India’s bail system encounters glaringly similar challenges. According to the Bhartiya Nagarik Suraksha Sanhita, 2023 (replacing the CrPC), courts may release persons on bonds (personal assurances) or bail bonds supported by sureties like kin, employers, or property deeds. Technically, this seems progressive. In reality, though, thousands of undertrials continue to be incarcerated because they cannot provide even modest surety amounts sometimes as low as Rs 500.

The Law Commission of India’s 268th report in 2017 appropriately branded this practice “contrary to constitutional ethos.” The Supreme Court has also weighed in, mandating jail superintendents to notify Legal Services Authorities if undertrials are incarcerated for more than a week following bail orders. But reports came out with almost 5,000 such instances in 2023 evidence that the distance between legal reform and ground reality is still considerable.

WHY BAIL REFORM MATTERS

Bail is not punishment; it is a link between presumption of innocence and the right to a fair trial. As courts make money the standard of liberty, they turn justice into a right of the affluent. Research in America finds that pretrial detention makes conviction more probable, as the accused tend to plead guilty just to leave the jail. In India, congested prisons where more than 70% of prisoners are undertrials exacerbate delay, stretch resources, and compromise justice.
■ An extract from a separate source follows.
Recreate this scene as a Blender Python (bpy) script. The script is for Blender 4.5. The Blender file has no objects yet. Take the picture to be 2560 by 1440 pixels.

Solutions exist. Risk-based evaluation, release under supervision, community bonds, and even technology—such as GPS tracking or app-based reporting—can provide more equitable means of guaranteeing trial appearance without criminalizing indigence. These tools are already being implemented in some sections of the U.S. and Europe and could be modified to suit India’s context.

THE LARGER QUESTION

Trump’s executive order and India’s stalled reforms confirm a world fact: bail systems tend to reflect economic inequality as much as justice. A system that puts the poor behind bars while granting freedom to the rich undermines faith in law and eats away at the constitutional promise of equality.

The actual question is only simple, but it is profound: Is justice for sale? Only until the answer is a loud “no” will both the U.S. and India continue to grapple with a bail system that punishes people for being poor in the name of safeguarding order.